__Your task__: Produce a word-for-word copy of the listing below without its pictures.

————————

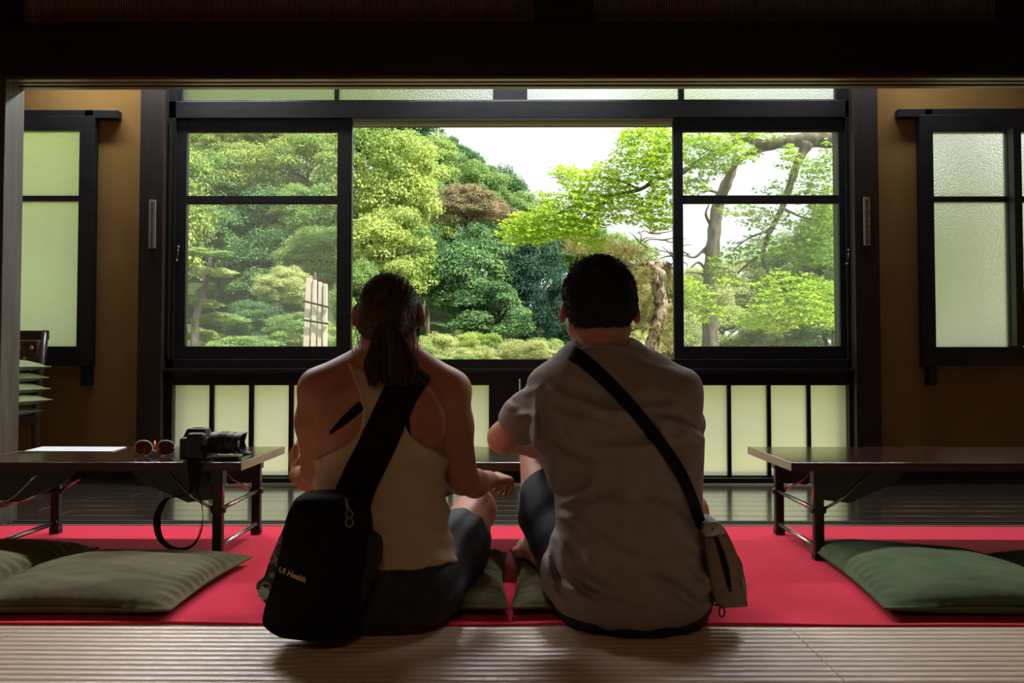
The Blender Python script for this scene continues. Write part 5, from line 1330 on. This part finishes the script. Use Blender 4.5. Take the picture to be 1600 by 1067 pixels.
mid = [
 (320, 300, 26, 70, 55, 0, 'leaf_mid'), (400, 285, 27, 75, 55, 1, 'leaf_bright'), (480, 270, 26, 75, 60, 2, 'leaf_bright'), (345, 235, 28, 60, 45, 2, 'leaf_bright'), (455, 215, 29, 75, 45, 0, 'leaf_bright'),
 (340, 375, 23, 60, 60, 3, 'leaf_dark'), (420, 365, 24, 70, 60, 4, 'leaf_dark'), (495, 350, 23, 65, 60, 1, 'leaf_mid'), (500, 410, 21, 60, 50, 2, 'leaf_mid'), (420, 430, 22, 60, 60, 4, 'leaf_dark'),
 (660, 340, 26, 50, 60, 1, 'leaf_mid'), (668, 420, 23, 40, 55, 4, 'leaf_dark'), (715, 372, 27, 50, 45, 3, 'leaf_dark'), (775, 385, 28, 50, 45, 4, 'leaf_dark'), (840, 400, 27, 48, 42, 4, 'leaf_dark')]
mid_l = ['mid green slope tree just under the sash crossbar by the plaque pillar', 'yellow-green slope tree crossing the middle of the sash crossbar', 'yellow-green slope tree crossing the crossbar above the bamboo screen', 'yellow-green crown in the upper pane nearest the plaque pillar', 'yellow-green crown filling the upper pane above the bamboo screen',
 'shaded tree over the layered maple in the lower pane', 'shaded tree in the very middle of the lower clear pane', 'mid green tree straight above the bamboo screen', 'mid green tree touching the top of the bamboo screen', 'shaded tree behind the dusty pinkish bush',
 'mid green tree between the big sunlit tree and the rust leaved one', 'deep green tree low between the sunlit tree and the evergreen', 'deep green tree directly under the rust leaved one', 'deep green tree under the small rust tinged one', 'deep green tree under the maple tip, over the shadowy conifers']
for i, (px, py, Y, rx, ry, k, m) in enumerate(mid):
    tree('hillside_tree', mid_l[i], px, py, Y, rx, ry, (CR + CD)[k], m, group='slope trees', seed=i + 3)
tree('rust_leaved_tree', 'tree with rusty pink new leaves in the middle of the slope', 728, 325, 24, 50, 33, CR[0], 'leaf_rust', seed=2, depth=.8)
tree('rust_leaved_tree', 'small rust tinged tree just beyond the tip of the maple branch', 788, 338, 25, 22, 17, CR[1], 'leaf_rust', seed=5)
tree('sunlit_tree', 'big yellow-green tree filling the upper corner of the open window', 596, 290, 19, 88, 100, CR[1], 'leaf_bright', seed=1)
tree('sunlit_tree', 'yellow-green tree beside the woman\'s head below the biggest one', 612, 405, 17, 70, 72, CR[2], 'leaf_bright', seed=7)
tree('sunlit_tree', 'narrow light green tree at the open window\'s edge behind the woman', 560, 480, 15, 42, 70, CR[0], 'leaf_mid', seed=3)
tree('evergreen_tree', 'dense blue-green evergreen between the two heads', 735, 440, 18, 66, 78, CD[0], 'leaf_dark', seed=4)
tree('evergreen_tree', 'lower dense evergreen right behind the rounded shrubs', 765, 492, 17, 60, 45, CD[1], 'leaf_dark', seed=8)
tree('evergreen_tree', 'tall shadowy conifer with a bare dark trunk beside the evergreen', 835, 450, 18, 48, 85, CD[1], 'leaf_blue', seed=2)
tree('evergreen_tree', 'shadowy conifer just next to the man\'s head', 872, 500, 16, 36, 70, CD[0], 'leaf_blue', seed=6)
tree('garden_tree', 'light green tree peeking over the man\'s head under the maple', 893, 392, 21, 44, 38, CR[0], 'leaf_mid', seed=9)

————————

__Answer for this exercise__:
The Blender Python script for this scene continues. Write part 5, from line 1330 on. This part finishes the script. Use Blender 4.5. Take the picture to be 1600 by 1067 pixels.
mid = [
 (320, 300, 26, 70, 55, 0, 'leaf_mid'), (400, 285, 27, 75, 55, 1, 'leaf_bright'), (480, 270, 26, 75, 60, 2, 'leaf_bright'), (345, 235, 28, 60, 45, 2, 'leaf_bright'), (455, 215, 29, 75, 45, 0, 'leaf_bright'),
 (340, 375, 23, 60, 60, 3, 'leaf_dark'), (420, 365, 24, 70, 60, 4, 'leaf_dark'), (495, 350, 23, 65, 60, 1, 'leaf_mid'), (500, 410, 21, 60, 50, 2, 'leaf_mid'), (420, 430, 22, 60, 60, 4, 'leaf_dark'),
 (660, 340, 26, 50, 60, 1, 'leaf_mid'), (668, 420, 23, 40, 55, 4, 'leaf_dark'), (715, 372, 27, 50, 45, 3, 'leaf_dark'), (775, 385, 28, 50, 45, 4, 'leaf_dark'), (840, 400, 27, 48, 42, 4, 'leaf_dark')]
mid_l = ['mid green slope tree just under the sash crossbar by the plaque pillar', 'yellow-green slope tree crossing the middle of the sash crossbar', 'yellow-green slope tree crossing the crossbar above the bamboo screen', 'yellow-green crown in the upper pane nearest the plaque pillar', 'yellow-green crown filling the upper pane above the bamboo screen',
 'shaded tree over the layered maple in the lower pane', 'shaded tree in the very middle of the lower clear pane', 'mid green tree straight above the bamboo screen', 'mid green tree touching the top of the bamboo screen', 'shaded tree behind the dusty pinkish bush',
 'mid green tree between the big sunlit tree and the rust leaved one', 'deep green tree low between the sunlit tree and the evergreen', 'deep green tree directly under the rust leaved one', 'deep green tree under the small rust tinged one', 'deep green tree under the maple tip, over the shadowy conifers']
for i, (px, py, Y, rx, ry, k, m) in enumerate(mid):
    tree('hillside_tree', mid_l[i], px, py, Y, rx, ry, (CR + CD)[k], m, group='slope trees', seed=i + 3)
tree('rust_leaved_tree', 'tree with rusty pink new leaves in the middle of the slope', 728, 325, 24, 50, 33, CR[0], 'leaf_rust', seed=2, depth=.8)
tree('rust_leaved_tree', 'small rust tinged tree just beyond the tip of the maple branch', 788, 338, 25, 22, 17, CR[1], 'leaf_rust', seed=5)
tree('sunlit_tree', 'big yellow-green tree filling the upper corner of the open window', 596, 290, 19, 88, 100, CR[1], 'leaf_bright', seed=1)
tree('sunlit_tree', 'yellow-green tree beside the woman\'s head below the biggest one', 612, 405, 17, 70, 72, CR[2], 'leaf_bright', seed=7)
tree('sunlit_tree', 'narrow light green tree at the open window\'s edge behind the woman', 560, 480, 15, 42, 70, CR[0], 'leaf_mid', seed=3)
tree('evergreen_tree', 'dense blue-green evergreen between the two heads', 735, 440, 18, 66, 78, CD[0], 'leaf_dark', seed=4)
tree('evergreen_tree', 'lower dense evergreen right behind the rounded shrubs', 765, 492, 17, 60, 45, CD[1], 'leaf_dark', seed=8)
tree('evergreen_tree', 'tall shadowy conifer with a bare dark trunk beside the evergreen', 835, 450, 18, 48, 85, CD[1], 'leaf_blue', seed=2)
tree('evergreen_tree', 'shadowy conifer just next to the man\'s head', 872, 500, 16, 36, 70, CD[0], 'leaf_blue', seed=6)
tree('garden_tree', 'light green tree peeking over the man\'s head under the maple', 893, 392, 21, 44, 38, CR[0], 'leaf_mid', seed=9)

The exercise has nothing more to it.